Murdoch played a big part in this success. The accuracy of his passing was his hallmark while his combative ability in the middle of the park was essential to the team’s ability to win possession and power forward. The turning point in Murdoch and Celtic’s career, came with the arrival of Jock Stein. Before ‘The Messiah’s’ influence Celtic always appeared to cow to Rangers’ physical approach and many Celtic supporters reckoned that their domination by their Old Firm rivals in the late 50s and early 60s came about more because of an inferiority complex rather than footballing ability. Stein changed all this and his decision to move Murdoch from inside-left to wing-half was of particular importance, utilising the youngster’s energetic approach in midfield.

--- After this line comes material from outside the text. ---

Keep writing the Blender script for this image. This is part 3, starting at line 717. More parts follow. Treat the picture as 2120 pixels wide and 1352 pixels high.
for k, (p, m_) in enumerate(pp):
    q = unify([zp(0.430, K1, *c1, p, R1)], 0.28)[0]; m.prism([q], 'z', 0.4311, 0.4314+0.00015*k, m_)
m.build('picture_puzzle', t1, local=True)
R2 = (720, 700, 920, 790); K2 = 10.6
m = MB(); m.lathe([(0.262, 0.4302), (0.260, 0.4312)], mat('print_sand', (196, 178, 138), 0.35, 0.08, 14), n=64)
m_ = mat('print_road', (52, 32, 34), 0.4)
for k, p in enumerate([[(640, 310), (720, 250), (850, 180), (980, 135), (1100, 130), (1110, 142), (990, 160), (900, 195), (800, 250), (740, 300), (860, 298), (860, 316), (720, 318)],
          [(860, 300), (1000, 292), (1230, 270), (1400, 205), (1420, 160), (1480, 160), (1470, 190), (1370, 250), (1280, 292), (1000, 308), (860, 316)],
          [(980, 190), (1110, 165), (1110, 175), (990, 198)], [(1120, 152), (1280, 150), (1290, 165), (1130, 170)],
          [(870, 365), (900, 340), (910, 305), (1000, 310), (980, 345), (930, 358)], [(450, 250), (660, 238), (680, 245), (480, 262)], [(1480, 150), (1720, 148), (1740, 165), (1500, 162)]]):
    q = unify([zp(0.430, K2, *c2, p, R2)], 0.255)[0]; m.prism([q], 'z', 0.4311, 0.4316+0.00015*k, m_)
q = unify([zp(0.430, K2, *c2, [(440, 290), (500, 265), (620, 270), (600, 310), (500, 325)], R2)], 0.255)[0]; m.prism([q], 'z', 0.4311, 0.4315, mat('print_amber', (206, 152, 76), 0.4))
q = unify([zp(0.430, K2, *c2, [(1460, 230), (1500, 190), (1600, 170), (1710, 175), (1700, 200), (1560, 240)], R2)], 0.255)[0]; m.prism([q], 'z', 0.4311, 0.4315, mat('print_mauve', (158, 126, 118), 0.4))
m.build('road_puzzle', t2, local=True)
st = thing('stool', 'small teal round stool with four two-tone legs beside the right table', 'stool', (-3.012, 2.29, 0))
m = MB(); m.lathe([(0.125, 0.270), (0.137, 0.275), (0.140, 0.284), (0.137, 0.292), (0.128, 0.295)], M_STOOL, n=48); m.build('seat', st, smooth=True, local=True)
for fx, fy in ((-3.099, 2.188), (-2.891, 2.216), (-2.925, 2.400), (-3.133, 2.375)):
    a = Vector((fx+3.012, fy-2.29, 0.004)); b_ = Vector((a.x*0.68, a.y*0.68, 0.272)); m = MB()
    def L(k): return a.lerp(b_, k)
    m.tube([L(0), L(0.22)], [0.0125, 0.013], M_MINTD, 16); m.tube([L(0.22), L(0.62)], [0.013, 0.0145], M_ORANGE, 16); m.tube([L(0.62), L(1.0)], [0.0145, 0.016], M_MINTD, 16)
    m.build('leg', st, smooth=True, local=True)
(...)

Until the end of his Celtic career in 1973, Bobby became synonymous with the Celtic style of play and it came as a surprise to many when he was sold to Jack Charlton’s Middlesbrough at the age of just 29. In England he contributed to a resurgence on the Tees, helping Charlton’s team to a Second Division title in his first season and First Division responsibility thereafter.

Yet Bobby’s career was curtailed by a painful knee injury not helped by a particularly energetic style of play. Bobby became youth team coach unearthing the likes of Craig Johnston before being appointed manager at Ayresome Park in the summer of 1981. Unfortunately Bobby had joined a sinking ship and, with few funds available for players the club were duly relegated in his first and only season as a football manager. This season of management also proved to be the end of Murdoch’s meaningful football life. Yet throughout his enforced retirement from the game Bobby suffered for his playing career and his premature death in 2001, as an indirect consequence of it, was mourned by football supporters everywhere.

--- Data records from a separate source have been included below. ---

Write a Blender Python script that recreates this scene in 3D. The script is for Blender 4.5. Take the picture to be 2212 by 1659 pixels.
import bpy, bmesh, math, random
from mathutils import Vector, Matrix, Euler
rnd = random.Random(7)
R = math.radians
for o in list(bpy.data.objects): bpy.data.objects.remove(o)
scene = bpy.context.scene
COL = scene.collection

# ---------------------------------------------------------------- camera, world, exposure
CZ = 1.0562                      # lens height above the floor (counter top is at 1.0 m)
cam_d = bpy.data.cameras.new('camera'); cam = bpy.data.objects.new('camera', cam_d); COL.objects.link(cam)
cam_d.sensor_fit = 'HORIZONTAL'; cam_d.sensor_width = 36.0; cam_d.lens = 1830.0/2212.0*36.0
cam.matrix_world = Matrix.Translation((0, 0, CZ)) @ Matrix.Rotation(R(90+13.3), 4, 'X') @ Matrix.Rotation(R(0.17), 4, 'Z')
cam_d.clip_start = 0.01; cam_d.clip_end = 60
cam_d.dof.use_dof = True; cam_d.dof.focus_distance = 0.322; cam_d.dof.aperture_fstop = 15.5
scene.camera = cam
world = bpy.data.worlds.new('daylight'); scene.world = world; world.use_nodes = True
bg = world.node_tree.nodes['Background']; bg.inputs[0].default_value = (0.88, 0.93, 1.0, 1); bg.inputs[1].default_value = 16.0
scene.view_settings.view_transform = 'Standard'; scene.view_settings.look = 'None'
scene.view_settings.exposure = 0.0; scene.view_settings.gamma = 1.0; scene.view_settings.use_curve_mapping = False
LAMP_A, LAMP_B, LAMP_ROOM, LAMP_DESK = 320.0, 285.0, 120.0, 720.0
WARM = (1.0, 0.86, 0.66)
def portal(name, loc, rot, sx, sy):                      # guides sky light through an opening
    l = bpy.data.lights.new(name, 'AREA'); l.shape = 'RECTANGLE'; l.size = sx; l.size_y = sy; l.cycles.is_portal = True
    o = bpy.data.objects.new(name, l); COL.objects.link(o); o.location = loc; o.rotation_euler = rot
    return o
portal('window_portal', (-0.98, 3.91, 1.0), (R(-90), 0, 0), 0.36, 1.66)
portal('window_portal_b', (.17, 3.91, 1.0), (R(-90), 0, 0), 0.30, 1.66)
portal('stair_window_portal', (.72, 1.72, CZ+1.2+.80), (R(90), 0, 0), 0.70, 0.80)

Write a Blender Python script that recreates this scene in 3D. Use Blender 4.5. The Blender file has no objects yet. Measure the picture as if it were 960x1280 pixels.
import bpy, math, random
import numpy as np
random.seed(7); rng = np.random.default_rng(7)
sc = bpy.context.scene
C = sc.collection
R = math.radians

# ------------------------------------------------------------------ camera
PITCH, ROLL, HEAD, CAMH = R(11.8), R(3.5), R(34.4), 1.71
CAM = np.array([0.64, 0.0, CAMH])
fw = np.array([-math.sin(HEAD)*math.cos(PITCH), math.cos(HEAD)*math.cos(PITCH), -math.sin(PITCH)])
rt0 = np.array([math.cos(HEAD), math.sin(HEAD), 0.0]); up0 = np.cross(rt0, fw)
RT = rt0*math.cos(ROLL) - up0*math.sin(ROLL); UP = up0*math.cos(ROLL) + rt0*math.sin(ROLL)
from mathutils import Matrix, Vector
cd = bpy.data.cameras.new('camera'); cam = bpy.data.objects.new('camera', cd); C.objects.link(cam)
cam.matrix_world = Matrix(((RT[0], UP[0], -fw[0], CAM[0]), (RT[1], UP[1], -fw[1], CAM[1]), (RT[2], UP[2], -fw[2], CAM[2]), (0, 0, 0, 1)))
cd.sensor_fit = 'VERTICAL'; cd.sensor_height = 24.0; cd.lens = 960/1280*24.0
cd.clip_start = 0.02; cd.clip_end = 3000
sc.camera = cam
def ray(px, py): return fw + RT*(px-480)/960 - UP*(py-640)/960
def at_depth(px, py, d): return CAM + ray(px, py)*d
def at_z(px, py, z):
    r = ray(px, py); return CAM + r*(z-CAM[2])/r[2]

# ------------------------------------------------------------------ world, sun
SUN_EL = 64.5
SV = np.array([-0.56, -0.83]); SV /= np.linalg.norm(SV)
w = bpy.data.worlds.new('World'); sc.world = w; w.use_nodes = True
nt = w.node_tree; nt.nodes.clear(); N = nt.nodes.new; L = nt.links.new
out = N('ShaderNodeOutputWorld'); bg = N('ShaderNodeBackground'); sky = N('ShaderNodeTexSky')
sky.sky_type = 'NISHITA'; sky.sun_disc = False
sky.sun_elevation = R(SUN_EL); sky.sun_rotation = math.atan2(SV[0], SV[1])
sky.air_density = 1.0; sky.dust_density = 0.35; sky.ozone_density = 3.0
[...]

David W. Potter’s biography of one of Celtic’s greatest players, is a celebration of the era and the man. The 1960s represented the dawn of a new era for Britain in general and Glasgow in particular, while Potter’s prose sings with the delight of being around at the time. As the author says of the period, to borrow a line from Wordsworth’s celebration of the French Revolution of 1789;

‘Bliss it was in that dawn to be alive, But to be young was very heaven!’